Son gün Cidde’de Kızıl denize ve Havva anamızın mezarı olduğu düşünülen, deniz içine inşa edilmiş bir camiye bakarak piknik yaptık. Bütün bu yolculuk boyunca Türkiye’den oraya çalışmaya gitmiş bir çok insanla tanıştık ve onlardan hizmet aldık.
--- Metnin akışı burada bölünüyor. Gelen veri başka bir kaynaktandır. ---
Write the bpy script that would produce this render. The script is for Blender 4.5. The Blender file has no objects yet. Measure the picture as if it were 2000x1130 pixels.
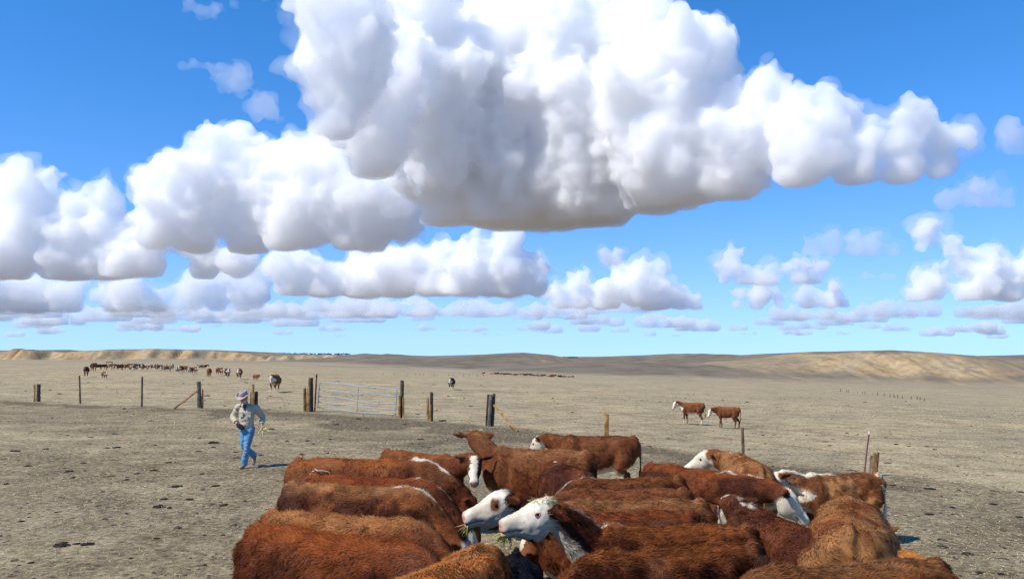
import bpy, bmesh, math, random, time
import numpy as np
from mathutils import Vector, Matrix
T0 = time.time()
sc = bpy.context.scene
C = sc.collection
rng = np.random.default_rng(11)
random.seed(5)

# ---------------------------------------------------------------- camera, sky, sun, exposure
F, W, H = 1556.0, 2000, 1130
CAMH = 2.58
PITCH = math.atan((695 - 565) / F)
cam = bpy.data.cameras.new('camera')
cam_ob = bpy.data.objects.new('camera', cam)
C.objects.link(cam_ob)
cam.sensor_width = 36
cam.lens = F / W * 36
cam.clip_start = .1
cam.clip_end = 90000
cam_ob.location = (0, 0, CAMH)
cam_ob.rotation_euler = (math.pi / 2 + PITCH, 0, 0)
sc.camera = cam_ob

SUN_EL, SUN_AZ = math.radians(49), math.radians(-121)     # azimuth from +Y towards +X
world = bpy.data.worlds.new('World')
sc.world = world
world.use_nodes = True
nt = world.node_tree
bg = nt.nodes['Background']
sky = nt.nodes.new('ShaderNodeTexSky')
sky.sky_type = 'NISHITA'
sky.sun_disc = False
sky.sun_elevation = SUN_EL
sky.sun_rotation = SUN_AZ
sky.altitude = 2500
sky.air_density = 1.0
sky.dust_density = 0.0
sky.ozone_density = 3.0
hs = nt.nodes.new('ShaderNodeHueSaturation')
hs.inputs['Saturation'].default_value = 1.32
nt.links.new(sky.outputs[0], hs.inputs['Color'])
def vmath(op, a, b):                       # soft limit on the horizon glare, the same for every direction
    n = nt.nodes.new('ShaderNodeVectorMath')
    n.operation = op
    for s_, i in ((a, 0), (b, 1)):
        if hasattr(s_, 'is_linked'): nt.links.new(s_, n.inputs[i])
        else: n.inputs[i].default_value = s_
    return n.outputs[0]
LIM = (2.5, 4.9, 15.)
soft = vmath('DIVIDE', vmath('MULTIPLY', hs.outputs[0], LIM), vmath('ADD', hs.outputs[0], LIM))
nt.links.new(soft, bg.inputs[0])
bg.inputs[1].default_value = .15
sun = bpy.data.lights.new('sun', 'SUN')
sun_ob = bpy.data.objects.new('sun', sun)
C.objects.link(sun_ob)
sun.energy = 3.0
sun.angle = math.radians(.5)
sun.color = (1, .955, .89)
SV = Vector((math.sin(SUN_AZ) * math.cos(SUN_EL), math.cos(SUN_AZ) * math.cos(SUN_EL), math.sin(SUN_EL)))
sun_ob.rotation_euler = SV.to_track_quat('Z', 'Y').to_euler()
vs = sc.view_settings
vs.view_transform = 'Standard'
vs.look = 'None'
vs.exposure = .9
vs.gamma = 1
sc.cycles.use_denoising = True
sc.cycles.denoising_prefilter = 'NONE'
sc.cycles.volume_bounces = 32
sc.cycles.max_bounces = 34
sc.cycles.diffuse_bounces = 3
sc.cycles.glossy_bounces = 2
sc.cycles.transparent_max_bounces = 8

# ---------------------------------------------------------------- helpers
def ray(px, py):
    dx, dz = (px - W / 2) / F, -(py - H / 2) / F
    c, s = math.cos(PITCH), math.sin(PITCH)
    return np.array((dx, c - dz * s, s + dz * c))

def at_z(px, py, z=0.):
    d = ray(px, py)
    t = (z - CAMH) / d[2]
    return np.array((d[0] * t, d[1] * t, z))

def at_y(px, py, Y):
    d = ray(px, py)
    t = Y / d[1]
    return np.array((d[0] * t, Y, CAMH + d[2] * t))

def hsh(i, j, k):
    n = (i * 374761393 + j * 668265263 + k * 2147483647) & 0xffffffff
    n = ((n ^ (n >> 13)) * 1274126177) & 0xffffffff
    return ((n ^ (n >> 16)) & 0xffff) / 65535.0

def vnoise(P):
    P = np.asarray(P, float)
    I = np.floor(P).astype(np.int64)
    f = P - I
    f = f * f * f * (f * (f * 6 - 15) + 10)
    r = 0
    for a in (0, 1):
        for b in (0, 1):
            for c in (0, 1):
                w = (f[:, 0] if a else 1 - f[:, 0]) * (f[:, 1] if b else 1 - f[:, 1]) * (f[:, 2] if c else 1 - f[:, 2])
                r = r + w * hsh(I[:, 0] + a, I[:, 1] + b, I[:, 2] + c)
    return r * 2 - 1

def fbm(P, o=4, g=.5, billow=False):
    r, a = 0, 1
    for k in range(o):
        n = vnoise(P * 2 ** k + 17.3 * k)
        r = r + a * (np.abs(n) * 2 - .7 if billow else n)
        a *= g
    return r

def sstep(a, b, x):
    t = np.clip((x - a) / (b - a), 0, 1)
    return t * t * (3 - 2 * t)

def mesh_np(name, V, Fc, smooth=True):
    V = np.asarray(V, np.float32).reshape(-1, 3)
    Fc = np.asarray(Fc, np.int32)
    n, k = Fc.shape
    me = bpy.data.meshes.new(name)
    me.vertices.add(len(V))
    me.vertices.foreach_set('co', V.ravel())
    me.loops.add(n * k)
    me.loops.foreach_set('vertex_index', Fc.ravel())
    me.polygons.add(n)
    me.polygons.foreach_set('loop_start', np.arange(0, n * k, k, dtype=np.int32))
    me.polygons.foreach_set('loop_total', np.full(n, k, dtype=np.int32))
    me.update(calc_edges=True)
    me.polygons.foreach_set('use_smooth', np.full(n, smooth, dtype=bool))
    return me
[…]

Son olarak da meğer Trabzon’da bir hayli tanınan, fakat benim ilk kez gördüğüm, oldukça ilginç bir yaradılışa sahip rehberden de söz etmemek mümkün değil. Trabzon’da ilk gördüğümde renkli giysileri ve külahı dikkatimi çekmişti, Arabistan’da ise fellah elbiseleri ile dolaştı. Saç sakal birbirine karışmış bir halde Mekke sokaklarında dolaşırken Arapların bir hayli ilgisini çekti. Durup dururken çeşitli davetler aldı. Bütün yol boyunca birbirimizle kavga ettik, ben buraya güya sevap almaya gelmiştim, katil olup döneceğim deyip durdum. İlk günlerden birinde rehberimizle hocamız, bize sabah namazının hemen arkasında cami avlusunda buluşup dua okumak için randevu verip, sonra da uykuya dalıp öğleden sonraya kadar ulaşılamaz olunca, bayağı kavga çıkarttım. O gün cami içindeki sebillerdeki suların da zemzem suyu olduğunu bize söylemeyi unuttuklarını öğrenince resmen boğazına dalacak gibi oldum. Epey bir süre ne olmuş yani uyuyakaldık işte filan dedi, ama sonunda eğer aynı şeyi biri ona yapsa daha büyük çıngar çıkaracağını itiraf etti.
Anlattığına göre bir çok kardeşin içinde en başarılı olanlardan biri imiş, kendince bunun sebebi annesinin ona hamile iken, belki düşer ümidi ile 7 ay tarlalarda çalışması. Ben daha anne karnında iken mücadeleye başladım, ne çektim yaşama tutunmak için, elbette başarılı olacağım diyor. Bir gün söz oraya nereden geldi ise Schliemann’dan bahsettim. Bana ‘’sen Schliemann’ı nereden biliyorsun’’ demesin mi? Cevabım ‘’Ben Schliemann’ı okumaya başladığımda sen daha ananla tarla yollarına düşmemiştin’’ oldu.